「11ぴきのねこ」馬場のぼるさんのユーモアと人間愛 没後20年企画展、練馬区立美術館で9月12日まで

(2021年9月1日付 東京新聞朝刊)

絵本原画などが展示されている「まるごと馬場のぼる展」=練馬区で

 絵本「11ぴきのねこ」で知られる漫画家、馬場のぼるさん(1927~2001年)の没後20年を記念した企画展「まるごと馬場のぼる展 描いた つくった 楽しんだ ニャゴ!」が練馬区立美術館で開かれている。絵本や漫画など仕事の軌跡とともに、作品にも投影されている馬場さんの人間性を伝える内容だ。

「児童漫画界の三羽ガラス」から絵本へ

 馬場さんは青森県三戸町出身。練馬区は亡くなるまでの約50年間、暮らしたゆかりの地だ。

 1950年から少年誌で連載漫画を手掛けるようになった馬場さんは、手塚治虫さんや福井英一さんとともに「児童漫画界の三羽ガラス」と呼ばれ、人気を集めた。その後、表現の場を絵本に移し、1967年にこぐま社(文京区)から出版された「11ぴきのねこ」は、今も親しまれている。

「11ぴきのねことぶた」こぐま社、1976年刊 印刷原稿 特色刷り校正用リトグラフ・紙 こぐま社蔵

 11ぴきシリーズはライフワークとなり、6作を残しているが「私は、いわゆるねこ好きではなく、ねこを描くのが好きなのです。
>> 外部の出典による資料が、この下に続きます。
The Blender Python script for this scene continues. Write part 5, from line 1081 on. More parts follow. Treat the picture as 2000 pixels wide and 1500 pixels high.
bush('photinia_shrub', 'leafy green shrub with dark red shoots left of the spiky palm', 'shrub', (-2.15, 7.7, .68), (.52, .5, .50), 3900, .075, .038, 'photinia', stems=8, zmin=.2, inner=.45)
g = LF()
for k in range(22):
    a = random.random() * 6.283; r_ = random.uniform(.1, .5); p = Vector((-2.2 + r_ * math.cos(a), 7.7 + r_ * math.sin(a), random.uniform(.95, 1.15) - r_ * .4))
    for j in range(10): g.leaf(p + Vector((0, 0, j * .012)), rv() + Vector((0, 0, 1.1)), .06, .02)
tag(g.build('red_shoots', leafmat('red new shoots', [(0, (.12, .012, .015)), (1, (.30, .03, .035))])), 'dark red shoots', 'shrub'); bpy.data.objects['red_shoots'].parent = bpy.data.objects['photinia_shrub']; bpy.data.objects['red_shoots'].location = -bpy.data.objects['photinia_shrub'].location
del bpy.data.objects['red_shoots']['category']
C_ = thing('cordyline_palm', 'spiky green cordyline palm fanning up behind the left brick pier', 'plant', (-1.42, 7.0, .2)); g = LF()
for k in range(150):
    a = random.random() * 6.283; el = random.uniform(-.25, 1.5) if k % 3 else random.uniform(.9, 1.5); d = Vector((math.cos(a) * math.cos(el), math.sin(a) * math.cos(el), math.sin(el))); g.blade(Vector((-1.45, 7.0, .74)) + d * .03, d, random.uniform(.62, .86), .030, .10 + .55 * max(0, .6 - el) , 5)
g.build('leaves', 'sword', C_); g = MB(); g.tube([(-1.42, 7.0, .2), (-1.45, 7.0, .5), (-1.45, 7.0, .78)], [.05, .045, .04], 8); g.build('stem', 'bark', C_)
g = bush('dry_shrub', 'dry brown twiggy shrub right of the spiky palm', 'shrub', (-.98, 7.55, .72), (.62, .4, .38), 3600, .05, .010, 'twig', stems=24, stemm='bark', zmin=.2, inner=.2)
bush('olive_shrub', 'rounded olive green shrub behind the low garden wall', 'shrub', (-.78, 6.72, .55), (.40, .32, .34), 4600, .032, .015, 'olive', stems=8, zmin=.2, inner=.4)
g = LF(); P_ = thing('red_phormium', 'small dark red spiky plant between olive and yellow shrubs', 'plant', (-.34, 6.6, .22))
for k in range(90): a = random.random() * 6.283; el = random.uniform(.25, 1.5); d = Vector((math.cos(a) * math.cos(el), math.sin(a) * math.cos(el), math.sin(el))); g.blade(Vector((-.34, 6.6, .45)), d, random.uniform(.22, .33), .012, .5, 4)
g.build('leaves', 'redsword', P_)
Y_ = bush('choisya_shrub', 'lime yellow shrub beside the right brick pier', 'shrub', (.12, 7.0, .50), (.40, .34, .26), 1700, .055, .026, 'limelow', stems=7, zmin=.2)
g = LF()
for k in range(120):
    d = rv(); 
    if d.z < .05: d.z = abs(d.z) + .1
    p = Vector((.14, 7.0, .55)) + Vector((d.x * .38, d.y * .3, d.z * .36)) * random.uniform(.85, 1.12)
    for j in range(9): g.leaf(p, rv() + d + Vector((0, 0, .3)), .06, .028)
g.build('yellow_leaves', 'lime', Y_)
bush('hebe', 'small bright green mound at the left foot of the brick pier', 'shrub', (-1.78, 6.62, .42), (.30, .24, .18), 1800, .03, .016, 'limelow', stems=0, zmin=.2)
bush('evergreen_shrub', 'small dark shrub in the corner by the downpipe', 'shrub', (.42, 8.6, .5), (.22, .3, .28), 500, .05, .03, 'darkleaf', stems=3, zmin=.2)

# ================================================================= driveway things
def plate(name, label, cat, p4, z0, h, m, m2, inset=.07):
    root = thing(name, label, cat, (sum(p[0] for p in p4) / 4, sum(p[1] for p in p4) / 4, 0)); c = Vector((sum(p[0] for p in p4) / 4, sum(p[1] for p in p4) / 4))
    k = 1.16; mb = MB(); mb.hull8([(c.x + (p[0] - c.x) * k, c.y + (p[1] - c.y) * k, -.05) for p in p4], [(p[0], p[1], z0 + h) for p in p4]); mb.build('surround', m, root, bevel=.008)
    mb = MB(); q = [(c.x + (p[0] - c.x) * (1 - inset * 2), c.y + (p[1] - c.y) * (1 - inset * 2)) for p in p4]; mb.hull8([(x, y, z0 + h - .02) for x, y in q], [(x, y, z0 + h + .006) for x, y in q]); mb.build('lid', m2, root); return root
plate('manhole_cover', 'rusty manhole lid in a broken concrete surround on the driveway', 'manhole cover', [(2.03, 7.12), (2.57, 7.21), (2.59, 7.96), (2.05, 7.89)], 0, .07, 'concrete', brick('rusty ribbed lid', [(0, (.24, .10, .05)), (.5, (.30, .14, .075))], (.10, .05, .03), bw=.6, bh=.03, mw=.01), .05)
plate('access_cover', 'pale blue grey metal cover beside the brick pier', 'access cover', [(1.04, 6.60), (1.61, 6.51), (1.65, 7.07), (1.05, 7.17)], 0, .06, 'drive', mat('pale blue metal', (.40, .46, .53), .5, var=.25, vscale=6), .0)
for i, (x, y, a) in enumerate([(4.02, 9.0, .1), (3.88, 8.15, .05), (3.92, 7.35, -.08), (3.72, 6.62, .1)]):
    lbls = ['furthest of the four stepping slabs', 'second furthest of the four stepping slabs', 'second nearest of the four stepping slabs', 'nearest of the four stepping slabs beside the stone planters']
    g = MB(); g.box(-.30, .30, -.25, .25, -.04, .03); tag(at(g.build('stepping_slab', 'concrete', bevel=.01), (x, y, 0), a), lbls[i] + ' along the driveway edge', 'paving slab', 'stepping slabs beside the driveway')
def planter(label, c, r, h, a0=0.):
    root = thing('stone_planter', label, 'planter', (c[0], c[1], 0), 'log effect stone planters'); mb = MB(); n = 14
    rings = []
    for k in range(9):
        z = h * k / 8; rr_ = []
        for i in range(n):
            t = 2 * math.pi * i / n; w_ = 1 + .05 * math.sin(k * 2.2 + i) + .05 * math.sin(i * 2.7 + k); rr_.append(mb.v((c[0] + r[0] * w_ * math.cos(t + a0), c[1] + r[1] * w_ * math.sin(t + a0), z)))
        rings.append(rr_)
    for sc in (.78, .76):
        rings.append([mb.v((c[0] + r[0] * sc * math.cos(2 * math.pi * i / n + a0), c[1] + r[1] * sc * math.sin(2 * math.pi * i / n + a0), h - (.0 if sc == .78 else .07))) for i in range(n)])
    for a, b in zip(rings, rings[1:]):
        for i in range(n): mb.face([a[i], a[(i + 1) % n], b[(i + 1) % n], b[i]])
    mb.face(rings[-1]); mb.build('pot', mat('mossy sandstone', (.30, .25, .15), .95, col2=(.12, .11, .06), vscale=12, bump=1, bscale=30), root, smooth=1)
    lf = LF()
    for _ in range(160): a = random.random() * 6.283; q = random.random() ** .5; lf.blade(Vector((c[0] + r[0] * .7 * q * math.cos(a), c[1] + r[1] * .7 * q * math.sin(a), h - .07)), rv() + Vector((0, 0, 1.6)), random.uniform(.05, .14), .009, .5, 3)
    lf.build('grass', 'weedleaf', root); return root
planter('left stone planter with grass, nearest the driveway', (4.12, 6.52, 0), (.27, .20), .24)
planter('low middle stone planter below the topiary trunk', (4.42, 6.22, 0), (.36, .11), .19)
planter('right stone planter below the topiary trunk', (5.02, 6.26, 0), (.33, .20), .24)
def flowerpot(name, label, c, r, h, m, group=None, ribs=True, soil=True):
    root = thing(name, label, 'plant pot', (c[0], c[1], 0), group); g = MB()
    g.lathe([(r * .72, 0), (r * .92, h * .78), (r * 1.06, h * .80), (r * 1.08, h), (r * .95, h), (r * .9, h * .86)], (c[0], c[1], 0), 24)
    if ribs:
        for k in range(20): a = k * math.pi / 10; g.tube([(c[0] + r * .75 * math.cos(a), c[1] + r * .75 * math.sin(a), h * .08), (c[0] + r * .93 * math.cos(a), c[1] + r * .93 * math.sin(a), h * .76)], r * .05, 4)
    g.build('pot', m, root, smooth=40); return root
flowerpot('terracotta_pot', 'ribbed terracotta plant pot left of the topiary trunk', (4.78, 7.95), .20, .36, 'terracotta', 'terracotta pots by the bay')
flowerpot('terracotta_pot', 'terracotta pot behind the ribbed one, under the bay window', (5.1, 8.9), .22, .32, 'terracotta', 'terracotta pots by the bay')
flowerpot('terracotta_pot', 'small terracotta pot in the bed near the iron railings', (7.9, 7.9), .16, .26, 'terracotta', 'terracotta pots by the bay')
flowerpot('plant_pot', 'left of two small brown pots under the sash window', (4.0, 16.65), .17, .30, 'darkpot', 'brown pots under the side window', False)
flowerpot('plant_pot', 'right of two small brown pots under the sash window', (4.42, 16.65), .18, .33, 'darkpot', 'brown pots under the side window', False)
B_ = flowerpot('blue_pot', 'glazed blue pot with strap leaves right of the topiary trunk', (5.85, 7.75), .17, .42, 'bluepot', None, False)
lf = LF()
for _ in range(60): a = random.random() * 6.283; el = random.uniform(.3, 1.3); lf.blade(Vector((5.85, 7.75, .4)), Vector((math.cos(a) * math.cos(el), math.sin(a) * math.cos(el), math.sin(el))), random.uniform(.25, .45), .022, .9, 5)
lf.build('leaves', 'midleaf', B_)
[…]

ねこの生き方は人間に似て、面白いです」と語っていた馬場さん。展示では、こぐま社が採用していた特色刷りの原稿を展示。馬場さんが1色ずつ色版を描いた過程を見ることができる。11ぴきのねこの原点となった文字のない漫画「ニャンニャン曼荼羅(まんだら)」も初めて公開されている。

漫画の原画も 笑いを意識、幅広い表現

 絵本作家として知られるが「漫画家が絵本を描いている」というスタンスにこだわっていたという。児童漫画「ブウタン」の原画のほか、大人向けの漫画、新聞の連載漫画なども紹介。絵本も漫画も、作品に通底するのは、人を傷つけないユーモアや、人間のおかしみやかなしみを感じさせる表現だ。

馬場さんの代表的な漫画作品の一つ「ブウタン」(「ブウタン」『幼年ブック』集英社、1954年掲載 漫画原稿 墨、水彩等・紙 こぐま社蔵)

 担当編集者として創作を見てきたこぐま社元編集長の関谷裕子さんは「一貫して『笑い』を意識し、大切にしながら描いてきた人だと思う。絵本だけではない馬場さんの幅広い表現に触れる機会になれば」と話している。

 企画展は9月12日まで。午前10時~午後6時。月曜休館。一般1000円、高校・大学生と65~74歳は800円、中学生以下と75歳以上は無料。問い合わせは練馬区立美術館=電話03(3577)1821=へで受け付けている。